From the opening line of the records through the line bearing "mb, M['freshwood'], old)", set down every line exactly.

(Data items)
....

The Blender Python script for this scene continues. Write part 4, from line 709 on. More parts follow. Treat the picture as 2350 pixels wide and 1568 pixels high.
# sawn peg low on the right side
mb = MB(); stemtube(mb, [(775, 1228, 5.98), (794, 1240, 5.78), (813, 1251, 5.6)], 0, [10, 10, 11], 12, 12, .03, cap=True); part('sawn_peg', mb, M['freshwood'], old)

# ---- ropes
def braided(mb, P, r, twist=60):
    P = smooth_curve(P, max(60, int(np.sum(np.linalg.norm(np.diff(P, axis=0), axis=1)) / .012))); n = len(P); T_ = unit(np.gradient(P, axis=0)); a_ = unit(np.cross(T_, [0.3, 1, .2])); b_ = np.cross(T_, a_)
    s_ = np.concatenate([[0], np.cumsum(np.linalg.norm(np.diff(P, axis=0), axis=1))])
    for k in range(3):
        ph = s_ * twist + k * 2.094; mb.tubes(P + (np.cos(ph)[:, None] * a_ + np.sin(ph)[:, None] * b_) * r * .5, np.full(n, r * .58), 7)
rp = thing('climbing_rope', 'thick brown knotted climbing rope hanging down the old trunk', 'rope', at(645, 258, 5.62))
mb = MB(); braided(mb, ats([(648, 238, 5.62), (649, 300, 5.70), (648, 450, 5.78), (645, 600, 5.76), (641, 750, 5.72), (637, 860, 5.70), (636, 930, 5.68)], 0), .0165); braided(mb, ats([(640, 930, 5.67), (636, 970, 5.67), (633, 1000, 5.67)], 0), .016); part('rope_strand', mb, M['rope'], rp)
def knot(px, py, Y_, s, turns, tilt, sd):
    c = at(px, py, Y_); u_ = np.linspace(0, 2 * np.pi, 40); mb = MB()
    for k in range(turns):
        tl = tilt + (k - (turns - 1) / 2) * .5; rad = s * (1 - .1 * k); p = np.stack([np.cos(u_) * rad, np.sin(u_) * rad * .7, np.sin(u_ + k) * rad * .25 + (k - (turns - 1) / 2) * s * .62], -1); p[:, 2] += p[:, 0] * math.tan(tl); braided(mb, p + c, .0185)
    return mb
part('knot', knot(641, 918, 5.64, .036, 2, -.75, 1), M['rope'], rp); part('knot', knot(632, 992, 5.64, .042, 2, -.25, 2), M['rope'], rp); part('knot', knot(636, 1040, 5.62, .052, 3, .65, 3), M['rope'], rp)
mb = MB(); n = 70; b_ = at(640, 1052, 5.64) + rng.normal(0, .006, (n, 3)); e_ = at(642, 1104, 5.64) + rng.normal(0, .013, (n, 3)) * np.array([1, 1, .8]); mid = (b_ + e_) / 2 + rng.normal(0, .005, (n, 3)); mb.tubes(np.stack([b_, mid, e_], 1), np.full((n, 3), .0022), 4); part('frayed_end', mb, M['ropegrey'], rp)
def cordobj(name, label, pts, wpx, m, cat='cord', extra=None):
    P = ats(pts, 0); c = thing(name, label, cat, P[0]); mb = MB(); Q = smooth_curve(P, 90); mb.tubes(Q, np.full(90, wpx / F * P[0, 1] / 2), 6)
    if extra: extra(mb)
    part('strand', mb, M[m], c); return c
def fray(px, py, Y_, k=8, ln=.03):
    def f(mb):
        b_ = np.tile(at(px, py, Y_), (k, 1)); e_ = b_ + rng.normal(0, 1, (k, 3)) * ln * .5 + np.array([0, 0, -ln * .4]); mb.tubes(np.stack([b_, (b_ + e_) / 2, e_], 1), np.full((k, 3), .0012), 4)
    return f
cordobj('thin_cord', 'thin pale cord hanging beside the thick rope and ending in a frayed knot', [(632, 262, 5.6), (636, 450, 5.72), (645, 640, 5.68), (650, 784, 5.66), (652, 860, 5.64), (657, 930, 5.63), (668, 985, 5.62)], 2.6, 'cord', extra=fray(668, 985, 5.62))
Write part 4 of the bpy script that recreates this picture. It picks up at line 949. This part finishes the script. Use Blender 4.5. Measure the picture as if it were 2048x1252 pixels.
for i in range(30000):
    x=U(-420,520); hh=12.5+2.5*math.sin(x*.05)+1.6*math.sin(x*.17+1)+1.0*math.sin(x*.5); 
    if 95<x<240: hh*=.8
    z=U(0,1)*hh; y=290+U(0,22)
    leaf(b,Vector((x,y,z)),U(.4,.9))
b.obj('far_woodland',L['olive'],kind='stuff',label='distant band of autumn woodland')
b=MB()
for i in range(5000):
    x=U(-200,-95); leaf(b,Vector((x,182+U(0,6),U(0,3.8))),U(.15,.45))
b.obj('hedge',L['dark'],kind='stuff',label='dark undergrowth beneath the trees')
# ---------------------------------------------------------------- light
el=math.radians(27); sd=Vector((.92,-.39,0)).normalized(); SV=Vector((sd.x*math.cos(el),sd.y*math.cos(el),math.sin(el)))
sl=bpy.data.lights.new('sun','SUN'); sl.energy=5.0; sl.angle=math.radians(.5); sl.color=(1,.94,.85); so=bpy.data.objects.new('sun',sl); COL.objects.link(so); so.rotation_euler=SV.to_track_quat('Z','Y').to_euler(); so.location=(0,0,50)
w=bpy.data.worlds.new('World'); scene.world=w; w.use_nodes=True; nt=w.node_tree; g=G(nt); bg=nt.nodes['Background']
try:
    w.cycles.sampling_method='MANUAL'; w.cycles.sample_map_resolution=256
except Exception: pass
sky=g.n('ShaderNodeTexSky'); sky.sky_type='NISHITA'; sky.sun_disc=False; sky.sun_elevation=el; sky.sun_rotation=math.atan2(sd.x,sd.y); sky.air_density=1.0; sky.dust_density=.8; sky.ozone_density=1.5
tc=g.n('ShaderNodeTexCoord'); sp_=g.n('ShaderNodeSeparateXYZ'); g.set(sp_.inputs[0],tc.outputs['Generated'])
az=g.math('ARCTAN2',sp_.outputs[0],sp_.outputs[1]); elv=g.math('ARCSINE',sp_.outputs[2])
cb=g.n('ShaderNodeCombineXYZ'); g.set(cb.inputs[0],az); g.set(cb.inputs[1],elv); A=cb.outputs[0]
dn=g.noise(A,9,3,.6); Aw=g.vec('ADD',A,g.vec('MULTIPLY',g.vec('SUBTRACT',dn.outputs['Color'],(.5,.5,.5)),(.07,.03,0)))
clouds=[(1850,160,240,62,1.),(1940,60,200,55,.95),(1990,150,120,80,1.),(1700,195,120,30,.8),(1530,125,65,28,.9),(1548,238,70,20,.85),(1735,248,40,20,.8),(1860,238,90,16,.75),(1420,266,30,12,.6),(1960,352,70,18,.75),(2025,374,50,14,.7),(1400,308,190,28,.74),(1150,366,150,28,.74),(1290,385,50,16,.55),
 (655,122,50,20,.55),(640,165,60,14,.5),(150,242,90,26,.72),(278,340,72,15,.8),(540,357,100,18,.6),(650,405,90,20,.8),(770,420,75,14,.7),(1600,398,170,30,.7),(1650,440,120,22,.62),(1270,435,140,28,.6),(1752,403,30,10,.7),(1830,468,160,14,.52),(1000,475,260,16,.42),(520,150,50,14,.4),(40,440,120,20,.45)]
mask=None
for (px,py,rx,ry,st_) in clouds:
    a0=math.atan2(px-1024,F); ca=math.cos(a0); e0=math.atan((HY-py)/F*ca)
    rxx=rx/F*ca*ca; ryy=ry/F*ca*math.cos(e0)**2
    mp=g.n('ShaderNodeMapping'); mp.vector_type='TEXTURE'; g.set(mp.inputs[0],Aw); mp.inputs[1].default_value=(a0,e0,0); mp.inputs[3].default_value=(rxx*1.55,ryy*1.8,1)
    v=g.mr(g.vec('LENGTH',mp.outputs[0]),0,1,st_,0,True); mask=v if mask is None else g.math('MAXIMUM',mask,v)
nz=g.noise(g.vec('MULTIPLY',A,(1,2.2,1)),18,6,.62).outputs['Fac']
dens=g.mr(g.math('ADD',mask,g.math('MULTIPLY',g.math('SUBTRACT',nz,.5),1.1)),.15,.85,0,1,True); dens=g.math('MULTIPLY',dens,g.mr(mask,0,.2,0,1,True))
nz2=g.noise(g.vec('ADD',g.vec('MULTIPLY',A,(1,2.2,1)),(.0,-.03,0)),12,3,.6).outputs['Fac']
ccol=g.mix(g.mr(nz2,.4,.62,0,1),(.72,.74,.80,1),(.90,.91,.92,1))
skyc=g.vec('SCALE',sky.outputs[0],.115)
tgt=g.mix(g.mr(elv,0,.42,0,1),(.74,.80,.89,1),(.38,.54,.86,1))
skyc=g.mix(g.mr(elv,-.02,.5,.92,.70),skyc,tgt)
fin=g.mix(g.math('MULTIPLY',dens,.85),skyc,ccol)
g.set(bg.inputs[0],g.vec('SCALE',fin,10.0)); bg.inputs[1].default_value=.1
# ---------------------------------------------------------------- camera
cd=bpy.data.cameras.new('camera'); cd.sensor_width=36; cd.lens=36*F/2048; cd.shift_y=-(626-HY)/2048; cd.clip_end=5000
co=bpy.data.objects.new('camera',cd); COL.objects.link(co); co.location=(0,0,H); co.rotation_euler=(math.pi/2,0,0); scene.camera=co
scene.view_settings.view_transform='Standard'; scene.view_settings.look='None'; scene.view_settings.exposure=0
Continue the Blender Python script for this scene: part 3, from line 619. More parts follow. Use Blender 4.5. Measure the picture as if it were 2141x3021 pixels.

....

TASK RESULT »
The Blender Python script for this scene continues. Write part 4, from line 709 on. More parts follow. Treat the picture as 2350 pixels wide and 1568 pixels high.
# sawn peg low on the right side
mb = MB(); stemtube(mb, [(775, 1228, 5.98), (794, 1240, 5.78), (813, 1251, 5.6)], 0, [10, 10, 11], 12, 12, .03, cap=True); part('sawn_peg', mb, M['freshwood'], old)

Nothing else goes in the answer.